Anspruchsvolles Arthouse-Cinema
Bereits durch den Plot verdeutlicht sich von selbst, dass die Erzählung auf eine stringente Abhandlung verzichtet. Mittels Rückblenden, achronologischer Struktur und sich wiederholender Handlung, die durch neue Perspektiven ergänzt wird, ergibt sich das große Ganze. Dafür eignen sich Xuemings verschwommene Erinnerungen selbstverständlich perfekt. Am Ende liegen alle enthüllten Lügen und Motivationen auf dem Tisch und auch erst dann ist klar, was hier eigentlich wirklich Sache ist.
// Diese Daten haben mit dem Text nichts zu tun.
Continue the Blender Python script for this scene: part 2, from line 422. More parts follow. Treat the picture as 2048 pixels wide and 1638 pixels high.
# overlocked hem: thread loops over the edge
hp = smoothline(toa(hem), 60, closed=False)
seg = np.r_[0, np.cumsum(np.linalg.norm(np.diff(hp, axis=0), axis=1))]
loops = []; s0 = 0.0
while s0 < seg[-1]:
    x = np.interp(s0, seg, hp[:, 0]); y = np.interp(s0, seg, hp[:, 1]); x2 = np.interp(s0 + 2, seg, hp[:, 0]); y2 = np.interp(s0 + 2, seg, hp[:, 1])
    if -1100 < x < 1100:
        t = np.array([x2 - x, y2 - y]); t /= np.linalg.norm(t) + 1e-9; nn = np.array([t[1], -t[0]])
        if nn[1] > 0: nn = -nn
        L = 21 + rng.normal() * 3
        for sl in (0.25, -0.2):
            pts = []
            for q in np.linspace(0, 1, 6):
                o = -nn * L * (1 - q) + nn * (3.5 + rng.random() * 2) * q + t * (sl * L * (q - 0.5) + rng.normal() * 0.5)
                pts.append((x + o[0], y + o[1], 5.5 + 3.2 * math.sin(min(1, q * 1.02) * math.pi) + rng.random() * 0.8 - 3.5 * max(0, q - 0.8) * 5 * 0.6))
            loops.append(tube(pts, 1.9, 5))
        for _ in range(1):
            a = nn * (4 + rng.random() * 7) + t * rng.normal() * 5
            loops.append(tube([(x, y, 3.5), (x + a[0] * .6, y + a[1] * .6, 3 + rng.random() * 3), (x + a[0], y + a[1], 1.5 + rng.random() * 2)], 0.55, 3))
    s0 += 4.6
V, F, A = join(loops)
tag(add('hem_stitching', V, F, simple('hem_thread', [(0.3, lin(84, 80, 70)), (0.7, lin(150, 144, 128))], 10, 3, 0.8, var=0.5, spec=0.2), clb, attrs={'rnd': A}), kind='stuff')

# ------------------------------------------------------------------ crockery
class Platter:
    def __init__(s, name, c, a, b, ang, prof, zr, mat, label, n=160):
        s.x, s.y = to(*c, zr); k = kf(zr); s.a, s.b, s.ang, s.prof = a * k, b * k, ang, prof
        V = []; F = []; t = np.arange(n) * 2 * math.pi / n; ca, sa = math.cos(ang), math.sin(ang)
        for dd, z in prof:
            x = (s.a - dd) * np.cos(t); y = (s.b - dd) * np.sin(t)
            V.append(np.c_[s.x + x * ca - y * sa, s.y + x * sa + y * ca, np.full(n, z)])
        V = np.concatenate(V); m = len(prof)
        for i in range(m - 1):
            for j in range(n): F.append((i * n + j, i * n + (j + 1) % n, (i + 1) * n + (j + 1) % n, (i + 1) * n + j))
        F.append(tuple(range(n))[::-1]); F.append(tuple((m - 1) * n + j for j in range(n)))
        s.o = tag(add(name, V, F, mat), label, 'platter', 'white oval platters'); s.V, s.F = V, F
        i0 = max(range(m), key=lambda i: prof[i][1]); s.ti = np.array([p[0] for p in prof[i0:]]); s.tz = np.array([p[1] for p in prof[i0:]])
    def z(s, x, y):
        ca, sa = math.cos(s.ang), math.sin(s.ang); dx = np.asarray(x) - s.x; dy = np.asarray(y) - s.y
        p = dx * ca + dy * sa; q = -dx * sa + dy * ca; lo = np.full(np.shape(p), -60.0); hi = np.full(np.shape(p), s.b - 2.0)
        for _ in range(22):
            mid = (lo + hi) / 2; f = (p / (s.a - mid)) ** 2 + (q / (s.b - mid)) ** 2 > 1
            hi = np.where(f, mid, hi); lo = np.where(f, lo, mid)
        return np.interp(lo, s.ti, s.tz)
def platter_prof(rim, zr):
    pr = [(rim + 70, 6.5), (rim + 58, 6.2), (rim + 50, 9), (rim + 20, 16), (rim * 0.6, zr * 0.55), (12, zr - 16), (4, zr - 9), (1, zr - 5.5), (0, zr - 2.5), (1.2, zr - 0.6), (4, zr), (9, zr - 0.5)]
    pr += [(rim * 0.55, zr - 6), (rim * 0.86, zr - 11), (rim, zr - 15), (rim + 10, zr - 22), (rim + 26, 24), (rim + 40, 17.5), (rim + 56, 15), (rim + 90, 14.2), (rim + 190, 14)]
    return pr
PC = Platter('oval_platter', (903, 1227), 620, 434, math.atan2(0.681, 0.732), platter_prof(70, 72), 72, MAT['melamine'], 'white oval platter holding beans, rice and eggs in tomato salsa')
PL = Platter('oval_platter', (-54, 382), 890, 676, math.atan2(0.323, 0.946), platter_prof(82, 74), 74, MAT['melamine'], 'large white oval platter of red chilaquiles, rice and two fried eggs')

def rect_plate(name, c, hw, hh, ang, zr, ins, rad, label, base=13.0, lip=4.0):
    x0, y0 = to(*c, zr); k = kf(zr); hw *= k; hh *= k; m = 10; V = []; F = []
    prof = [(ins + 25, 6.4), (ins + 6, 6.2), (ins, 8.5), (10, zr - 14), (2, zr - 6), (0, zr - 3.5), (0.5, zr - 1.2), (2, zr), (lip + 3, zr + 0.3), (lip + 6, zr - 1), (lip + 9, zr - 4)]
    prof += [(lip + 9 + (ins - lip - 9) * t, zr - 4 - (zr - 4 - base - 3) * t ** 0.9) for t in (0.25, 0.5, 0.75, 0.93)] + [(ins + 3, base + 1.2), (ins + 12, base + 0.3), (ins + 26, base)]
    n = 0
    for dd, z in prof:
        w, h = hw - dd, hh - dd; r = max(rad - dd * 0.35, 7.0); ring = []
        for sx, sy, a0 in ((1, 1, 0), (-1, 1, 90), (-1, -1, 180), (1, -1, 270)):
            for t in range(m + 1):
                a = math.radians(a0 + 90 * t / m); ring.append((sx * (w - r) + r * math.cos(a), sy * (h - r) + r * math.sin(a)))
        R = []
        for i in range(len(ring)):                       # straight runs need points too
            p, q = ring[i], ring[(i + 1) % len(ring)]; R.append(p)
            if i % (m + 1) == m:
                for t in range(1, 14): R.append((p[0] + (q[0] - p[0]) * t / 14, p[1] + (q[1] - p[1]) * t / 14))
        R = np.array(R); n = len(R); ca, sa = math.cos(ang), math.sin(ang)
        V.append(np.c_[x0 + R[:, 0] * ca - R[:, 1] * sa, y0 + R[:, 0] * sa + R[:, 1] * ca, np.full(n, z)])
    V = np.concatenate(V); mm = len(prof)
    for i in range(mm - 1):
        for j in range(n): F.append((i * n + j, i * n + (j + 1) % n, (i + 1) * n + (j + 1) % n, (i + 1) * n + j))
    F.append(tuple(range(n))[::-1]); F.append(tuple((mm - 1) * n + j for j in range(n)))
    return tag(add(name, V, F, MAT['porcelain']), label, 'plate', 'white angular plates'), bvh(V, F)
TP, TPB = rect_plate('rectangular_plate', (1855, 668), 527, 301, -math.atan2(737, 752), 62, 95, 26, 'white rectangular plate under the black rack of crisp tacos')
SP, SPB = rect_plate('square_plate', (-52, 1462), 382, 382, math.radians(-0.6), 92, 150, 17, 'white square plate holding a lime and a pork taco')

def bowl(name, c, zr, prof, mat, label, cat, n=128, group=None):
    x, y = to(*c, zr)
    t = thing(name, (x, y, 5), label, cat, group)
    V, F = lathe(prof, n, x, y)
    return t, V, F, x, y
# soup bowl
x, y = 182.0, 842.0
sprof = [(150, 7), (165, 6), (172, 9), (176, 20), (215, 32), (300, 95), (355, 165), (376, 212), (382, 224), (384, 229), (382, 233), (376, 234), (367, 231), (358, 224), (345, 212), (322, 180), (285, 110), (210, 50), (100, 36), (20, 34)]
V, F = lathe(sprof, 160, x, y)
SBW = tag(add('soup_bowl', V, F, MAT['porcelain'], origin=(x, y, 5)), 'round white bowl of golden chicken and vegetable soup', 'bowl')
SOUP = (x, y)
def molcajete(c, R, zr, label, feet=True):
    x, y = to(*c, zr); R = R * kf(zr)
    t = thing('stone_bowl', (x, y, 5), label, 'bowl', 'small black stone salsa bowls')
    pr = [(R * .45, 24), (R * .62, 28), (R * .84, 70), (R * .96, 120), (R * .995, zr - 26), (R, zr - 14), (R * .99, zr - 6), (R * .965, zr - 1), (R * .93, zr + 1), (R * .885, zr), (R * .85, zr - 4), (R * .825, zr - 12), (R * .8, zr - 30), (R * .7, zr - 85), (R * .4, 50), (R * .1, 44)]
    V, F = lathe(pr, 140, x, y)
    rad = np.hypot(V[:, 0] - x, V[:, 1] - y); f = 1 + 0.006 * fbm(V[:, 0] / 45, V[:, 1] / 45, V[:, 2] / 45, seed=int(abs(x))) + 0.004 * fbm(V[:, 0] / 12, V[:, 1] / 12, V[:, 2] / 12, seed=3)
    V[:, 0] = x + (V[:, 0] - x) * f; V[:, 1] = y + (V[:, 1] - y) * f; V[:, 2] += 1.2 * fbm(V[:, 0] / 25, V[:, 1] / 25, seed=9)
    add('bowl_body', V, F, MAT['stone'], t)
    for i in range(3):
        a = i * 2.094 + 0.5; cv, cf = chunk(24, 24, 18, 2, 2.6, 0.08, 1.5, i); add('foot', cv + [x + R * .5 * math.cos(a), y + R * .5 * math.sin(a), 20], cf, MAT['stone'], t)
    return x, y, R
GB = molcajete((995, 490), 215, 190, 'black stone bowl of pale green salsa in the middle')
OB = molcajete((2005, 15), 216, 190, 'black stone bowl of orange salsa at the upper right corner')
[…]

Auf erzählerischer Ebene greift Puzzleteil in Puzzleteil und wer gerne mitdenkt und -rätselt, wird wahre Freude an diesem Film haben. Ein wirklicher Genre-Film ist das allerdings nicht: Auf einen mitreißenden Thriller sollte man sich nicht einstellen, sondern eher auf ein kunstvolles Kriminal-Drama, das mit etwas gutem Willen noch als Gangsterfilm durchgehen könnte. Besonderes Augenmerk verlangt in diesem arthousigen Dunstkreis die ausdrucksstarke Inszenierung. Bereits die offiziellen Pressefotos und das Key Visual stehen stellvertretend für das verlockende Farbenspiel, das Are You Lonesome Tonight? an den Tag legt. Mit einem immersiven Sounddesign und durchdachter Beleuchtung entsteht eine intensive Film Noir-Atmosphäre. Hinzu kommen tolle provinzielle Locations, die man in dieser Form noch nicht häufig gesehen hat.
Fazit
Are You Lonesome Tonight? ist ein emotionales, verschachteltes und kathartisches Drama, das den klassischen Strukturen entweicht. Die Geschichte aus mehreren Perspektiven erweist sich als reizvoll erzählt. Ein narratives Wollknäul, das sauber Faden für Faden auseinander gezurrt wird, um mit seinem durchdachten Drehbuch zu faszinieren. All das würde nicht ohne die starke Inszenierung von Wen Shipei funktionieren, der ein intensives Erstwerk abliefert, das in Sachen Storytelling mit den ganz Großen mithalten kann.